Westfield

Board approves rail trail safety project

WESTFIELD – The Board of Public Works Tuesday night approved contracts to increase the safety of the Columbia Greenway rail trail crossing on Shaker Road and in a separate vote approved environmental engineering for the second phase of the Route 187 improvements.
The board approved a $33,000 request from the city’s Engineering Department for the design of additional warning lights and construction of a sidewalk between the rail trail and Country Club Drive.
City Engineer Mark Cressotti said that Ocean State Signal of Smithfield, R.I. will install the new warning lights along the Shaker Road approaches and on the rail trail to warn motorists and trail patrons of the crossing, the only road-level crossing along the city’s elevated linear park.
“Several City Council members have brought forward a desire to enhance safety at this crossing,” Cressotti said to the Board of Public Works.
The $33,000, which is being financed through the city’s Chapter 90 funding, will also, be used to retain Tighe & Bond to design and secure city and state permits, for construction of a “wide sidewalk” which will be an extension of the rail trail into the nearby Country Club Drive residential area, Cressotti said.
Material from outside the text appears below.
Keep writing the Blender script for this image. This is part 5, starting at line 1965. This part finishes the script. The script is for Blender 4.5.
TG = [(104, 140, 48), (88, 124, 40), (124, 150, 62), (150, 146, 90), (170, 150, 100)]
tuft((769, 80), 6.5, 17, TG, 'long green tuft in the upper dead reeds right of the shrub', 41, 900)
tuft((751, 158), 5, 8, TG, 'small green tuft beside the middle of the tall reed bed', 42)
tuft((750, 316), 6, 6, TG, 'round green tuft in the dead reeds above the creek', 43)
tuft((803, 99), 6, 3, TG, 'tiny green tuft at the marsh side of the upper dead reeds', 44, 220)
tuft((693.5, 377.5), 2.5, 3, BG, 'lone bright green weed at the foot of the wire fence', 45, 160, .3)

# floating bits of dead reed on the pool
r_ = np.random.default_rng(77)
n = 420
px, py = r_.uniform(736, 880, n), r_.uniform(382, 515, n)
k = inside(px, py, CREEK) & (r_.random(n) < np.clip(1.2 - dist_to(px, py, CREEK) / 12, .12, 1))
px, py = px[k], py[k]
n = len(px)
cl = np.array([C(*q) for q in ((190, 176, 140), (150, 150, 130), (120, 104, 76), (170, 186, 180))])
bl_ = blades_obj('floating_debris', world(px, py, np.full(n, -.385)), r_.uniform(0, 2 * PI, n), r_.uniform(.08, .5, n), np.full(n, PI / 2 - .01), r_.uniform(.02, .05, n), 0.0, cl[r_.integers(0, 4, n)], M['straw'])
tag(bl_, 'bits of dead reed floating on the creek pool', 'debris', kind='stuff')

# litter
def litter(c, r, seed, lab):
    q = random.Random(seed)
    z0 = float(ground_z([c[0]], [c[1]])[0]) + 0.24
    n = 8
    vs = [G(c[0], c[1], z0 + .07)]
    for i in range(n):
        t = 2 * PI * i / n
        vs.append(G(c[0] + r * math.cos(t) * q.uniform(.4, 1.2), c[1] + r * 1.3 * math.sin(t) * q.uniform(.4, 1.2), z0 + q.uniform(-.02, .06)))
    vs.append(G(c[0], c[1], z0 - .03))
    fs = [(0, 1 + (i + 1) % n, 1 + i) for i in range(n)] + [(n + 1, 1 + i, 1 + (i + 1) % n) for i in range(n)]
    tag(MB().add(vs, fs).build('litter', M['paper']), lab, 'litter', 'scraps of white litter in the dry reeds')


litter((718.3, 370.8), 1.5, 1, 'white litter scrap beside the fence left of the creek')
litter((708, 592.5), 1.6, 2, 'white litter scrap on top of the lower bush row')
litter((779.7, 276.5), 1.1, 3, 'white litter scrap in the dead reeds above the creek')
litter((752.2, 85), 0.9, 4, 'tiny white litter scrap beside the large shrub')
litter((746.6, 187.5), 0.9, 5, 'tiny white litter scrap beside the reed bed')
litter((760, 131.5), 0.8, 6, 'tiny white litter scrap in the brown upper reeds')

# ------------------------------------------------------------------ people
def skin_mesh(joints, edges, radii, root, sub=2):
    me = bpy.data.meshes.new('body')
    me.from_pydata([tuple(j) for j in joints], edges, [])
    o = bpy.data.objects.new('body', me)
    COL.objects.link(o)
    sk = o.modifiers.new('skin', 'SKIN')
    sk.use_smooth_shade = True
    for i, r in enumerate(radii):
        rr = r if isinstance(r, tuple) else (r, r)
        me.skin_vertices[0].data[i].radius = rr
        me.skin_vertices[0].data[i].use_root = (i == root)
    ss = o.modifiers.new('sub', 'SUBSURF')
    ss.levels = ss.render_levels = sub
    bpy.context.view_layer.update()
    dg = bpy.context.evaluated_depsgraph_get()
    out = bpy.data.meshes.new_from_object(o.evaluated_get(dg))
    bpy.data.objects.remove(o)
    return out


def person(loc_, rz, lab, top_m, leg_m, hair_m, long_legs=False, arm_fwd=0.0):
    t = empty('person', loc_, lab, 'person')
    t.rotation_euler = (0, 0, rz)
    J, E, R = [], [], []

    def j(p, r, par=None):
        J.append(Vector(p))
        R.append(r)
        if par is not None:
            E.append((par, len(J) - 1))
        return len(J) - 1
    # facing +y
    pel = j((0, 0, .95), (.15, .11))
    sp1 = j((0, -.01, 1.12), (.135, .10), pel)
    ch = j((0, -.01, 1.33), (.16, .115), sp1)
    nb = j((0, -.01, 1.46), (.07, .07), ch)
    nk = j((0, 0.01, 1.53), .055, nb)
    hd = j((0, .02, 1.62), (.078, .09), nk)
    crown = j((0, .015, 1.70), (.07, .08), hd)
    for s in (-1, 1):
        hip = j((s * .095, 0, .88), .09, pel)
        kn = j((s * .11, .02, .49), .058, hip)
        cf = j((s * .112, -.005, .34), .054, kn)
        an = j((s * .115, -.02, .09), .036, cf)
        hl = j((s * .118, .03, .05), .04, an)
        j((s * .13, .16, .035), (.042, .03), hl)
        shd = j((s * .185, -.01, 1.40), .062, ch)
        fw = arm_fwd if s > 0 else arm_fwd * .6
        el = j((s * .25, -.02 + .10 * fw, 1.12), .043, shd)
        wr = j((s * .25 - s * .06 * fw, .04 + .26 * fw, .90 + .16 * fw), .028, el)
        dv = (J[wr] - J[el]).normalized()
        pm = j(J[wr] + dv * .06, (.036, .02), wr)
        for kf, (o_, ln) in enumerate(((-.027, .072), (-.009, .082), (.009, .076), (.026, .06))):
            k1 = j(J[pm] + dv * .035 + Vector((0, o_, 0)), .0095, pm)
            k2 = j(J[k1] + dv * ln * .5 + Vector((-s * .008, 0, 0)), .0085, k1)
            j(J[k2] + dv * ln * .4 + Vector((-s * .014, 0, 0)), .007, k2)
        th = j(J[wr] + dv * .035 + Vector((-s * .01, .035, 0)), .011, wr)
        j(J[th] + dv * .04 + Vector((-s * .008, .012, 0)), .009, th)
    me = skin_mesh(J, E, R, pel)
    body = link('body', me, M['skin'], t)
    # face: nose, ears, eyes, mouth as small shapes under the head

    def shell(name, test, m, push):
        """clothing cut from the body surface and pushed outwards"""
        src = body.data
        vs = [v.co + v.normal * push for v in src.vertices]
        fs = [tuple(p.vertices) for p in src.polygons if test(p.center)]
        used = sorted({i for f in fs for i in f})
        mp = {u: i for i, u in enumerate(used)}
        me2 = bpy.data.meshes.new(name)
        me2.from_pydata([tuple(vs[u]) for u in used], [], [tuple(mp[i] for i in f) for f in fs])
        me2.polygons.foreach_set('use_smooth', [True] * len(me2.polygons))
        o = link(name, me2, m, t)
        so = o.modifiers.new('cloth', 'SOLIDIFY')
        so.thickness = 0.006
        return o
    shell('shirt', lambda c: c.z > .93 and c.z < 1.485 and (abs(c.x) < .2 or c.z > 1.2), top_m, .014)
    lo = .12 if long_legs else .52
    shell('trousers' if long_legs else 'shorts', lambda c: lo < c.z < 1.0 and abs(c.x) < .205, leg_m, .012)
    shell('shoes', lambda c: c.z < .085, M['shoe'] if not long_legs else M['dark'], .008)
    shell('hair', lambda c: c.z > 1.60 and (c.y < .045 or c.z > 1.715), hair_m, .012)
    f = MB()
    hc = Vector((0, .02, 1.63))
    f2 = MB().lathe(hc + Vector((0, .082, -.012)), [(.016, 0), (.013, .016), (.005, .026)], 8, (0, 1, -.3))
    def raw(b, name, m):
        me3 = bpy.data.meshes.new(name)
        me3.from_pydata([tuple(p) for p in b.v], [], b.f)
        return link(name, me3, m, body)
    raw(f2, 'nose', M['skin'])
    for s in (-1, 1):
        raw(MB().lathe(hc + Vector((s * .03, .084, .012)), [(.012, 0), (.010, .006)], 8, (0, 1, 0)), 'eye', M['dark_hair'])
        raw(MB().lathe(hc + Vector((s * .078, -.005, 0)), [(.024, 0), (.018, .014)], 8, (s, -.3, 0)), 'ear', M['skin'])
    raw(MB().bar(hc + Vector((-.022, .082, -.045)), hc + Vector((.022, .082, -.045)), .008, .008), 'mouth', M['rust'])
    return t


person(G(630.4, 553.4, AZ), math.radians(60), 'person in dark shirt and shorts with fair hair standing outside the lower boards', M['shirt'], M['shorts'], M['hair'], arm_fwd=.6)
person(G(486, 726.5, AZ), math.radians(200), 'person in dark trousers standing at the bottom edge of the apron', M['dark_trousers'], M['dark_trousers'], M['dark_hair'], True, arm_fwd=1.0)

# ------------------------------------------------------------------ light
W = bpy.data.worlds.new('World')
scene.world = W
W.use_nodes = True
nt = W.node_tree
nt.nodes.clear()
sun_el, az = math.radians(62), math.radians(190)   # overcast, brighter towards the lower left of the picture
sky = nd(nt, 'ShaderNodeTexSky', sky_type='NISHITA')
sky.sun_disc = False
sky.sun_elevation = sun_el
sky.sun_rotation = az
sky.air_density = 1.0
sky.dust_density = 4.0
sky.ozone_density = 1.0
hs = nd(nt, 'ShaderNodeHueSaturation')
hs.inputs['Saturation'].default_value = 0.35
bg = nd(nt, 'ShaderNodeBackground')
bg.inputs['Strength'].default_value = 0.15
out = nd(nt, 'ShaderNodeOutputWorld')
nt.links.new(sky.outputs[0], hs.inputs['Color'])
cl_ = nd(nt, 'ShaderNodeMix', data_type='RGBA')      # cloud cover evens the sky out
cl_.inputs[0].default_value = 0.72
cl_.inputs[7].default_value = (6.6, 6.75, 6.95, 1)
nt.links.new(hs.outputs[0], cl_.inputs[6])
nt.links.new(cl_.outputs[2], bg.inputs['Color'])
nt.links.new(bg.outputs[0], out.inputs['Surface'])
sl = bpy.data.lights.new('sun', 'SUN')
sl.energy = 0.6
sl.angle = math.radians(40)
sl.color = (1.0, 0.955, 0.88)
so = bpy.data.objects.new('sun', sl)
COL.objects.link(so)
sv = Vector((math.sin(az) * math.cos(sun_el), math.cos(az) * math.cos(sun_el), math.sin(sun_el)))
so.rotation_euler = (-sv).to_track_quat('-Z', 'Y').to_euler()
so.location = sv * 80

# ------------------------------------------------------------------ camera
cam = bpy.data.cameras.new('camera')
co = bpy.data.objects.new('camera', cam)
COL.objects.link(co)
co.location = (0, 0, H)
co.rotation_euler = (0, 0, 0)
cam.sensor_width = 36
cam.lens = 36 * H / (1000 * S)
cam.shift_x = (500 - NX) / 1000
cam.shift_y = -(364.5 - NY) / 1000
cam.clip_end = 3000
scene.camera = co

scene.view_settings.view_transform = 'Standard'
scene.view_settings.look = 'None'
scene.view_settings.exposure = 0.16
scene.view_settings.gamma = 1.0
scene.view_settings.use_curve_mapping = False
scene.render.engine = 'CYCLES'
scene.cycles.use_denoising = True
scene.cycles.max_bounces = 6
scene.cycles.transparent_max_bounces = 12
The board also approved a $46,100 change order for the Route 187 design and environmental permitting which will be paid from an existing bond. The city is responsible for the design work and environmental permitting, then construction will be paid and managed by the state Department of Transportation (DOT).
Cressotti said that phase #1 of the Route 187 reconstruction project, improvements to Feeding Hills Road, will be completed this summer and that the DOT is scheduled to advertise phase #2, the improvements to Little River Road, in October with construction slated to begin in 2016.
The Little River Road improvements include reconfiguration of the Shaker Road intersection, with additional lanes being added, and a sidewalk along Shaker Road to Cardinal Lane, as well as new drainage.
Cressotti said that the state Department of Environmental Protection requirements have changed since the Route 187 project design was initiated nearly a decade ago and that that addition tests are required.
“The DEP standards have changed,” Cressotti said. “There is a 36-inch storm drainage pipe which goes through the Bannish field. The DEP wants to percolation of that storm water so there is some infiltration into the soil.”
The concept is to install piping with holes to allow some of the stormwater to seep into the soil before it is discharged into the Westfield River system.
“The city is responsible for designing the improvements, and then the state advertises and constructs the roadway and drainage improvements,” Cressotti said.
The third phase of the improvement is construction of a replacement bridge over Great Brook. The current Sherman’s Mill Bridge is inadequate for the volume of traffic and will be replaced by a new bridge several hundred feet north of the existing crossing.